Hace ya mucho mucho rato que espero un leve movimiento que sugiera una presencia de magia en esta noche.
A lo largo de la tarde he visto desfilar desde una ventana la cabalgata real venida desde Oriente, lugar del mundo siempre visto según conviene y adaptado a los estereotipos asimilables por el común: un universo deconstruido al servicio del consumidor.
Pero confieso que, con todo, he llorado de emoción como tantos otros años ante el mismo acontecimiento. A pesar de la barba caída de Melchor y que el séquito de Baltasar bailase a ritmo de samba. Total, pensé: si la barba oscila, será por el ritmo que le imprime la retaguardia, que si de Brasil a Jerusalén un plebeyo se planta en un suspiro, sobre todo si éste es de España, qué no hará su Majestad aupado por tanta charanga.

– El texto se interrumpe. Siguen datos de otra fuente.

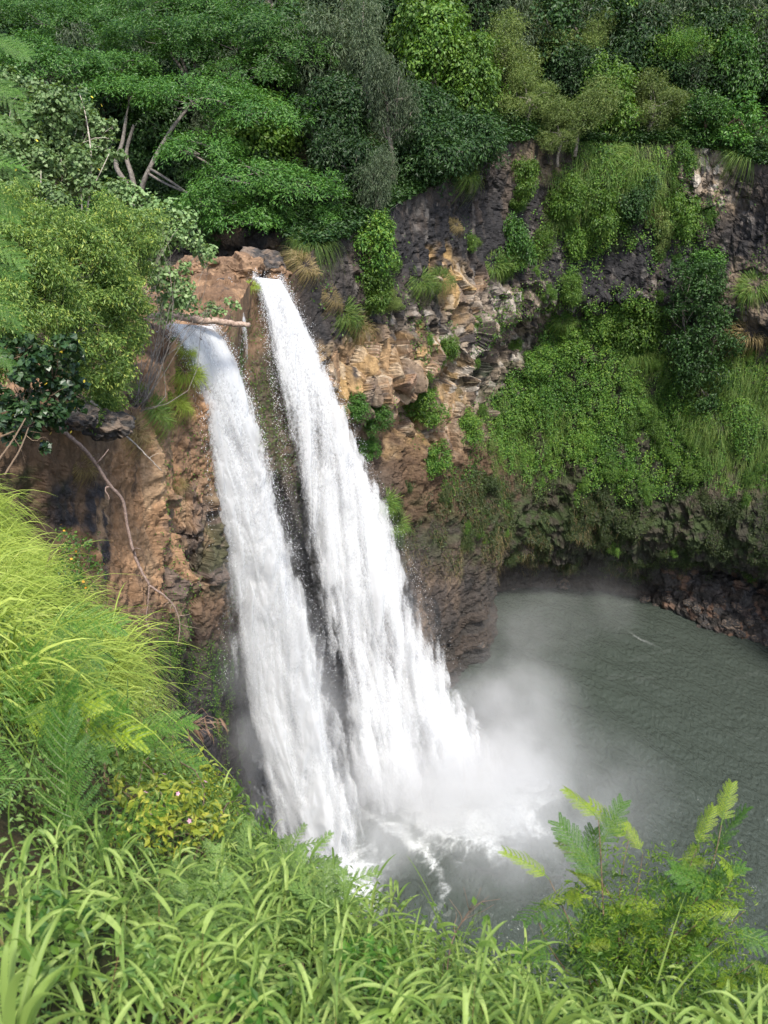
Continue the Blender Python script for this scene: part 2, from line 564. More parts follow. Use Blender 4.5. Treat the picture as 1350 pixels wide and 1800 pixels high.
tag(cliff, kind="structure")
CLN = grid_normals(CLIFF)
if np.mean(np.sum(CLN * toC, -1)) < 0:
    CLN = -CLN

# ------------------------------------------------------------------ hillside above the rim (right) and river terrace (left)
def loft_rows(rows, nu, nv):
    c = np.array(rows)                     # (rows, cols, 3)
    a = catmull(c, nv)
    return np.swapaxes(catmull(np.swapaxes(a, 0, 1), nu), 0, 1)   # (nv, nu, 3)

def soil_cols(P, a, b, seed, moss=None, mfac=.7):
    n = fbm(P * .7, 5, seed)
    c = np.ones(P.shape) * np.array(a)
    c = mixc(c, sstep(-.2, .5, n), b)
    if moss is not None:
        c = mixc(c, sstep(.0, .5, fbm(P * .5, 4, seed + 5)) * mfac, moss)
    return c

# forested slope: starts at the rim of the right part, then behind the river on a dark bank
bank_top = [at(-300, 400, 62), at(-100, 398, 65), (at(150, 398, 69)), at(300, 398, 71), at(400, 400, 70.5), at(480, 402, 68)]
start = bank_top + [RIMS[k] for k in range(11, 24)]
start = np.array(start)
dirs = []
for k, p in enumerate(start):
    d = p[:2] - np.array([12.0, 55.0])
    d = d / np.linalg.norm(d)
    if k < 6:
        d = np.array([-.25 - .1 * (5 - k) / 5, 1.0]); d /= np.linalg.norm(d)
    elif k < 11:
        d = np.array([-.22 + .05 * (k - 6), 1.0]); d /= np.linalg.norm(d)
    dirs.append(d)
dirs = np.array(dirs)
DD = [0, 1.0, 3, 7, 14, 25, 42, 70, 110, 170]
HH = [0, .35, 1.3, 3.2, 6.5, 12, 21, 37, 60, 95]
rows = []
for d_, h_ in zip(DD, HH):
    rows.append(np.concatenate([start[:, :2] + dirs * d_, start[:, 2:3] + h_ * (.5 + .5 * sstep(4, 10, np.arange(len(start))))[:, None]], 1))
HL = loft_rows(rows, 260, 200)
HLd = HL + np.stack([0 * HL[..., 0], 0 * HL[..., 0], fbm(HL * .15, 5, 71) * np.linspace(0, 1, 200)[:, None] ** .5 * 1.5], -1)
mb = MB()
mb.add(HLd, grid_faces(200, 260))
hill = mb.obj("hillside", M_rock, smooth=True, cols=soil_cols(HLd, (.03, .032, .014), (.05, .04, .02), 72, (.03, .05, .012)).reshape(-1, 3))
tag(hill, kind="structure")

# dark rock bank behind the river
b0 = bank_top + [RIMS[11]]
rows = [[p + np.array([.15, .5, .25]) for p in b0]]
for h_, o_ in ((-.2, -.2), (-1.2, -.3), (-2.2, .35), (-3.6, -.3), (-5.5, -.6)):
    rows.append([p + np.array([0, o_, h_]) for p in b0])
BK = loft_rows(rows, 420, 90)
bn = grid_normals(BK)
if np.mean(bn[..., 1]) > 0:
    bn = -bn
o_, r_, f_, s_ = voronoi(BK * np.array([.7, .7, 1.0]), 83)
bd = .45 * fbm(BK * .35, 4, 81) + .5 * ((r_[0] - .5) + (r_[1] - .5) * o_[..., 0] + (r_[2] - .5) * o_[..., 2]) + .15 * fbm(BK * 2, 4, 82)
BKd = BK + bn * bd[..., None]
mb = MB()
mb.add(BKd, grid_faces(90, 420))
bank = mb.obj("river_bank", M_rock, cols=soil_cols(BKd, (.035, .03, .027), (.1, .068, .045), 84).reshape(-1, 3))
tag(bank, kind="structure")

# rock terrace left of and between the falls, the river bed runs across it
tdir = []
for k in range(0, 11):
    tdir.append(unit(np.array([-1.0, .12 if k < 6 else .42])))
tdir = np.array(tdir)
R11 = RIMS[:11]
rows = []
for d_, h_ in zip([0, .35, 1.2, 2.6, 4.5, 8, 14, 24, 40], [0, .28, .5, .45, .4, .3, .4, .8, 1.5]):
    s_ = 1.0
    rows.append(np.concatenate([R11[:, :2] + tdir * d_ * s_, R11[:, 2:3] + h_], 1))
TE = loft_rows(rows, 460, 260)
tpx, tpy, _ = project(TE)
o_, r_, f_, s_ = voronoi(TE * np.array([.8, .8, .8]), 93)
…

Aunque en un suspiro profundo, más bien bramido, se transformó por un momento la víspera de las cabalgatas de España. ¿A qué me refiero? Entre secuencias del “zapping-nodo” de TVE, se nos anunció con toda pompa y boato una entrevista a nuestro Rey: al de aquí, nuestra insigne patria.

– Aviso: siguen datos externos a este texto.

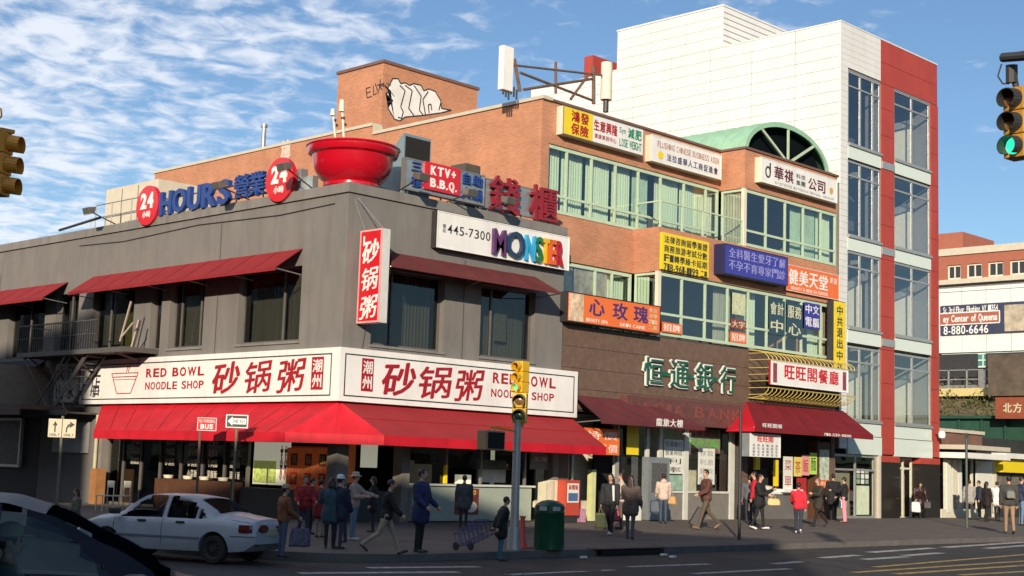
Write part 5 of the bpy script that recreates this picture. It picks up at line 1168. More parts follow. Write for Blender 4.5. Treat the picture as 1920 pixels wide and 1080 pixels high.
def person(label, x, y, face, h=1.7, stride=0, arms=((8, 5), (8, 5)), lean=0, top=(.1, .1, .1), legs=(.03, .04, .07), shoes=(.03, .03, .03), hair=(.015, .012, .01), skin=None,
           coat=.0, hairlen=.0, hat=None, hood=None, vox=.0155, group=None, build=1.14, headturn=0, pattern=None, skirt=None, abduct=(6, 6), z=None, bag=None, sit=False):
    """arms: ((left shoulder swing, left elbow bend), (right ...)) degrees, forward positive; face in degrees"""
    s = h / 1.72; skin = skin or (.50, .30, .21)
    J = {}
    lk = R(stride)
    def rx(v, a): return Vector((v.x, v.y * math.cos(a) - v.z * math.sin(a), v.y * math.sin(a) + v.z * math.cos(a)))
    # facing +Y, left is -X
    hipz = .90
    for sd_, sgn, ph in (('L', -1, 1), ('R', 1, -1)):
        a = lk * ph if not sit else R(78); th = rx(Vector((0, 0, -.43)), a); bend = max(0, -a) * 1.1 + R(4) if not sit else R(18); sh_ = rx(Vector((0, 0, -.42)), a - bend)
        J['hip' + sd_] = Vector((sgn * .09, 0, 0)); J['kn' + sd_] = J['hip' + sd_] + th; J['an' + sd_] = J['kn' + sd_] + sh_
        f = rx(Vector((0, .17, -.035)), (a - bend) * .8); J['toe' + sd_] = J['an' + sd_] + f; J['heel' + sd_] = J['an' + sd_] + rx(Vector((0, -.03, -.035)), (a - bend) * .8)
    low = min(min(J['toe' + q].z, J['heel' + q].z) for q in 'LR') - .035
    for k in J: J[k].z -= low
    pz = -low; P = Vector((0, 0, pz)); ln2 = R(-lean)
    def T(v): return P + rx(Vector(v), ln2)
    J['pel'] = P + Vector((0, 0, .02)); J['waist'] = T((0, 0, .18)); J['chest'] = T((0, .0, .40)); J['neck'] = T((0, -.005, .56)); J['headb'] = T((0, .01, .64)); J['head'] = T((0, .025 + lean * .0008, .735))
    for i, (sd_, sgn) in enumerate((('L', -1), ('R', 1))):
        sw, el = arms[i]; ab = R(abduct[i]) * sgn
        J['sh' + sd_] = T((sgn * .185 * build, 0, .49))
        v = rx(Vector((math.sin(ab) * .28, 0, -math.cos(ab) * .28)), R(sw)); v2 = rx(Vector((math.sin(ab * .3) * .25, 0, -math.cos(ab * .3) * .25)), R(sw + el))
        J['el' + sd_] = J['sh' + sd_] + v; J['wr' + sd_] = J['el' + sd_] + v2; J['hd' + sd_] = v2.normalized()
    B = build
    C = []      # (a, ra, b, rb, group)
    def c(a, ra, b, rb, g): C.append((Vector(a), ra, Vector(b), rb, g))
    for q in 'LR':
        c(J['hip' + q], .088 * B, J['kn' + q], .056, 'leg'); c(J['kn' + q], .058, J['an' + q] + Vector((0, 0, .02)), .043, 'leg'); c(J['heel' + q] + Vector((0, 0, .005)), .036, J['toe' + q], .034, 'shoe')
        c(J['sh' + q], .058, J['el' + q], .045, 'top'); c(J['el' + q], .045, J['wr' + q], .031, 'top')
        w = J['wr' + q]; d = J['hd' + q]; sgn = -1 if q == 'L' else 1; fw = rx(Vector((0, 1, 0)), 0); n_ = Vector((sgn, 0, 0)); sdv = d.cross(n_).normalized()
        c(w, .027, w + d * .075, .033, 'skin')
        for k_, (ofs, ln3) in enumerate(((-.030, .070), (-.010, .082), (.010, .076), (.028, .060))):
            b0 = w + d * .08 + sdv * ofs; b1 = b0 + d * ln3 * .55 - n_ * .006; b2 = b1 + d * ln3 * .4 - n_ * .022; c(b0, .0105, b1, .0098, 'skin'); c(b1, .0098, b2, .009, 'skin')
        b0 = w + d * .03 - sdv * .03; b1 = b0 - sdv * .025 + d * .04; c(b0, .013, b1, .011, 'skin'); c(b1, .011, b1 + d * .03, .010, 'skin')
    c(J['hipL'] + Vector((.0, 0, .03)), .10 * B, J['hipR'] + Vector((.0, 0, .03)), .10 * B, 'leg')
    c(J['pel'] + Vector((-.05, 0, .05)), .10 * B, J['waist'] + rx(Vector((-.03, 0, 0)), 0), .105 * B, 'top'); c(J['pel'] + Vector((.05, 0, .05)), .10 * B, J['waist'] + Vector((.03, 0, 0)), .105 * B, 'top')
    c(J['waist'] + Vector((-.03, 0, 0)), .105 * B, J['chest'] + Vector((-.07, 0, 0)), .11 * B, 'top'); c(J['waist'] + Vector((.03, 0, 0)), .105 * B, J['chest'] + Vector((.07, 0, 0)), .11 * B, 'top')
    c(J['chest'] + Vector((-.10, 0, .05)), .075, J['chest'] + Vector((.10, 0, .05)), .075, 'top'); c(J['neck'] - Vector((0, 0, .04)), .06, J['headb'], .048, 'skin')
    bm = bmesh.new()
    for a, ra, b, rb, g in C: cap_mesh(bm, a, ra, b, rb)
    hm = Matrix.Rotation(R(headturn), 4, 'Z') @ Matrix.Rotation(R(-lean * .5), 4, 'X'); H = J['head']
    def hp(v): return H + (hm @ Vector(v))
    ell(bm, H + hm @ Vector((0, -.008, .02)), (.074, .092, .098), rot=hm); ell(bm, hp((0, .022, -.045)), (.055, .062, .062), rot=hm)
    cap_mesh(bm, hp((0, .088, .015)), .010, hp((0, .103, -.018)), .014); 
    for sgn in (-1, 1): ell(bm, hp((sgn * .076, -.008, .0)), (.011, .02, .03), seg=8, rot=hm)
    me = remesh(bm, vox, 1)
    pts = [(Vector(a), Vector(b), g) for a, ra, b, rb, g in C]
    mats_ = [cmat(skin, .6, .06), cmat(top), cmat(legs), cmat(shoes, .5), cmat((.02, .012, .01), .5)]
    for m_ in mats_: me.materials.append(m_)
    gi = {'skin': 0, 'top': 1, 'leg': 2, 'shoe': 3}; idx = []
    eyes = [hp((-.03, .083, .018)), hp((.03, .083, .018))]; mo = hp((0, .085, -.058)); mo1 = [hp((-.02, .084, -.058)), hp((.02, .084, -.058))]
    brow = [(hp((-.045, .082, .042)), hp((-.015, .09, .042))), (hp((.045, .082, .042)), hp((.015, .09, .042)))]
    rad = [ra for a, ra, b, rb, g in C]
    nf = len(me.polygons); cc = np.empty(nf * 3, 'f'); me.polygons.foreach_get('center', cc); cc = cc.reshape(-1, 3)
    best = np.full(nf, 9.0); idx = np.ones(nf, 'i')
    def nd(a, b):
        a = np.array(a); ab = np.array(b) - a; t = np.clip(((cc - a) @ ab) / max(ab @ ab, 1e-9), 0, 1); return np.linalg.norm(cc - a - t[:, None] * ab, axis=1)
    for (a, b, gg), rr in zip(pts, rad):
        d_ = nd(a, b) - rr; k = d_ < best; best[k] = d_[k]; idx[k] = gi[gg]
    hh = (cc[:, 2] > J['headb'].z - .02) & (np.linalg.norm(cc - np.array(H), axis=1) < .16); idx[hh] = 0
    ft = np.minimum.reduce([nd(e, e) - .004 for e in eyes] + [nd(*mo1)] + [nd(*b_) + .001 for b_ in brow]); idx[hh & (ft < .0105)] = 4
    idx = [int(v) for v in idx]
    me.polygons.foreach_set('material_index', idx)
    root = empty('person', (0, 0, 0), label, 'person', group)
    body = link('body', me, None, root)
    # garment over torso and arms
    bm = bmesh.new(); k_ = .024
    def gc(a, ra, b, rb): cap_mesh(bm, a, ra + k_, b, rb + k_, 12)
    for q in 'LR':
        gc(J['sh' + q], .060, J['el' + q], .050); gc(J['el' + q], .050, J['el' + q].lerp(J['wr' + q], .93), .037)
    for sx in (-1, 1):
        gc(J['pel'] + Vector((sx * .055 * B, 0, .0 if coat < .1 else -.02)), .105 * B, J['waist'] + Vector((sx * .035, 0, 0)), .106 * B); gc(J['waist'] + Vector((sx * .035, 0, 0)), .106 * B, J['chest'] + Vector((sx * .075 * B, 0, .0)), .112 * B)
    gc(J['chest'] + Vector((-.11 * B, 0, .06)), .078, J['chest'] + Vector((.11 * B, 0, .06)), .078); gc(J['chest'], .09, J['neck'] - Vector((0, 0, .02)), .052)
    if coat:
        for q in 'LR':
            m_ = J['hip' + q].lerp(J['kn' + q], min(1, coat)); gc(J['hip' + q], .11 * B, m_, .115 * B)
        gc(J['hipL'].lerp(J['knL'], coat), .09, J['hipR'].lerp(J['knR'], coat), .09)
    if hood: ell(bm, J['neck'] + Vector((0, -.07, .02)), (.12, .08, .09))
    gm_ = remesh(bm, .022, 1)
    for v in gm_.vertices:
        n_ = noise.noise(Vector((v.co.x * 9, v.co.y * 9, v.co.z * 13)) + Vector((x, y, 0))) * .014 + noise.noise(v.co * 24) * .007
        v.co += v.normal * n_
    link('jacket' if not coat else 'coat', gm_, pattern or cmat(top, .85, .22), root)
    # hair / hat
    bm = bmesh.new(); ell(bm, H + hm @ Vector((0, -.018, .032)), (.085, .098, .100), rot=hm)
    if hairlen: 
        for sx in (-.05, 0, .05): cap_mesh(bm, hp((sx, -.06, .0)), .05, hp((sx * 1.2, -.075, -.06 - hairlen)), .045)
    hmesh = remesh(bm, .020, 1)
    bmh = bmesh.new(); bmh.from_mesh(hmesh)
    kill = [v for v in bmh.verts if (hm.inverted() @ (v.co - H)).y > .055 and (hm.inverted() @ (v.co - H)).z < .055]
    bmesh.ops.delete(bmh, geom=kill, context='VERTS'); bmh.to_mesh(hmesh); bmh.free()
    for p in hmesh.polygons: p.use_smooth = True
    link('hair', hmesh, cmat(hair, .45), root)
    if hat:
        kind, hc = hat; mb = MB()
        if kind == 'cap': mb.lathe([(.098, .0), (.098, .04), (.08, .085), (.04, .105), (0, .11)], (0, 0, 0), 18); mb.prism([(-.06, .07, .0), (.06, .07, .0), (.045, .17, -.01), (-.045, .17, -.01)], (0, 0, .012))
        else: mb.lathe([(.17, -.02), (.165, -.005), (.1, .01), (.098, .07), (.07, .10), (0, .105)], (0, 0, 0), 20)
        mb.v = [tuple(hp(Vector(v) + Vector((0, -.012, .05)))) for v in mb.v]; o_ = mb.build('hat', cmat(hc), None, smooth=True); o_.parent = root
    if skirt: pass
    root.scale = (s, s, s); root.rotation_euler.z = R(face - 90); root.location = (x, y, G(x, y) + .003 if z is None else z)
    # hand places in the world, for bags
    mw = Matrix.Translation(root.location) @ Matrix.Rotation(R(face - 90), 4, 'Z') @ Matrix.Scale(s, 4)
    root_h = {q: mw @ (J['wr' + q] + J['hd' + q] * .10) for q in 'LR'}; root_h['shL'] = mw @ J['shL']; root_h['shR'] = mw @ J['shR']; root_h['back'] = mw @ (J['chest'] + Vector((0, -.2, 0)))
    root['_'] = 0; del root['_']
    return root, root_h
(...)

Para tan magno evento tuvieron que desempolvar al periodista bamboleante que yo daba por muerto, y casi al mismo tenor, moribunda, discurría la propaganda vertida en forma de pregunta-respuesta-guiño, reverencia y nostalgia.
Por eso sigo aquí, aguardando a los otros Reyes, los de allá; pues el caso es creer en algo, aunque sea sea absurdo, para arrancar del instante el rastro de una ilusión. Y, si es preciso, dejarde creer y, mucho mejor: de reinar.